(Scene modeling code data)
* start *

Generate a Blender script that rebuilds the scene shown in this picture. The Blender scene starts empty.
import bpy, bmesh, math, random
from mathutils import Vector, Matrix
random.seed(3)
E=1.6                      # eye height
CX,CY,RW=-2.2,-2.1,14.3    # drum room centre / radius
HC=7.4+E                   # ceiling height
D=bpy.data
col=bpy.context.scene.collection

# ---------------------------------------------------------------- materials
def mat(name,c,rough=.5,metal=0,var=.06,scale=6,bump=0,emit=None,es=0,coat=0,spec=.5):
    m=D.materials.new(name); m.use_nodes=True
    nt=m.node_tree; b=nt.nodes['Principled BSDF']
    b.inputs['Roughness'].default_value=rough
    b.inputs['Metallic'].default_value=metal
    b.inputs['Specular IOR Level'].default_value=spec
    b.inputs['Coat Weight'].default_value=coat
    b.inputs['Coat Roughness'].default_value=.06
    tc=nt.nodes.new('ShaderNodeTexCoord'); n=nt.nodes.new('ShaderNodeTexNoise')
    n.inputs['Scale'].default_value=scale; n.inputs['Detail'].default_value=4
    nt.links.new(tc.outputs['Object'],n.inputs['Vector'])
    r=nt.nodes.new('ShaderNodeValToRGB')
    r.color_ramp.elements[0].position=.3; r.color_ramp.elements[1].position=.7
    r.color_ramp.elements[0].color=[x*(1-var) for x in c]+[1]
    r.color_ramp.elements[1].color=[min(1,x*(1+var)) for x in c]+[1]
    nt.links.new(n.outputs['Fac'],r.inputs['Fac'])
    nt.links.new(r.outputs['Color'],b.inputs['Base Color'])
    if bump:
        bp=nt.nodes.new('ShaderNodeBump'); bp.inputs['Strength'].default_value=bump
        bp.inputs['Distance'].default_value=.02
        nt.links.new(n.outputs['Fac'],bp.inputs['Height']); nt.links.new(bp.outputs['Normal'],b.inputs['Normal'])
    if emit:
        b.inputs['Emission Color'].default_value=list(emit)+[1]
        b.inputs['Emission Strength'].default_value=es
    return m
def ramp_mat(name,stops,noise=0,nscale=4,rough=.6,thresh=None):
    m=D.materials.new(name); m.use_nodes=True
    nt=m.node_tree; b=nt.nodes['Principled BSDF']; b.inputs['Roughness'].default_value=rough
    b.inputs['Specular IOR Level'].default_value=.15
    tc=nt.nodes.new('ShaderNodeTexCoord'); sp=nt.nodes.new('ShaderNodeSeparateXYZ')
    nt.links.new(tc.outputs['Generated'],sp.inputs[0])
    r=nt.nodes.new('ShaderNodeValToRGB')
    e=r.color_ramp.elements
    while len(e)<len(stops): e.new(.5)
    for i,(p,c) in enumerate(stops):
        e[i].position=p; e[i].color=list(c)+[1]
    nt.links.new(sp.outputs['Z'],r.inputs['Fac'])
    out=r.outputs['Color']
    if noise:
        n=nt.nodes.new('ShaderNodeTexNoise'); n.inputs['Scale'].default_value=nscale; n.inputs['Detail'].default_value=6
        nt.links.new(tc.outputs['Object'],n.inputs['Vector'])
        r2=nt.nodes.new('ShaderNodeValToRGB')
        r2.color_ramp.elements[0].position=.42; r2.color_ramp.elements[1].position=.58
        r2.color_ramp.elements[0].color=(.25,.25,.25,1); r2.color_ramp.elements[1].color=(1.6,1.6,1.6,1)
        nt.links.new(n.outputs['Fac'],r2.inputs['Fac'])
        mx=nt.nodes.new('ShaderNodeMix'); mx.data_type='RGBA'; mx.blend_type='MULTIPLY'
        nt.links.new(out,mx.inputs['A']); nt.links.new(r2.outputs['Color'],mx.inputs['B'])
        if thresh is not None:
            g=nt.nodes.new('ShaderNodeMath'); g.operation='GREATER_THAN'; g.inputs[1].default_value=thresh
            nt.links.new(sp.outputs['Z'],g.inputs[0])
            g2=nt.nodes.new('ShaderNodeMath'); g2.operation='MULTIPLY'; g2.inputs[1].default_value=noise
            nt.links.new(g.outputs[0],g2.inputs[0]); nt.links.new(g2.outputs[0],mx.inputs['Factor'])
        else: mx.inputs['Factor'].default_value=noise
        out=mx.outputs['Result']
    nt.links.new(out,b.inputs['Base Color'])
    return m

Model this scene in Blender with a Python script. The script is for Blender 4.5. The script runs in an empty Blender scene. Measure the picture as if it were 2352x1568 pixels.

* end *

Written instruction ▸ Return exactly what appears above, from the first line of the entries to the line with "col=bpy.context.scene.collection", inclusive.

Output of the exercise ▸
Generate a Blender script that rebuilds the scene shown in this picture. The Blender scene starts empty.
import bpy, bmesh, math, random
from mathutils import Vector, Matrix
random.seed(3)
E=1.6                      # eye height
CX,CY,RW=-2.2,-2.1,14.3    # drum room centre / radius
HC=7.4+E                   # ceiling height
D=bpy.data
col=bpy.context.scene.collection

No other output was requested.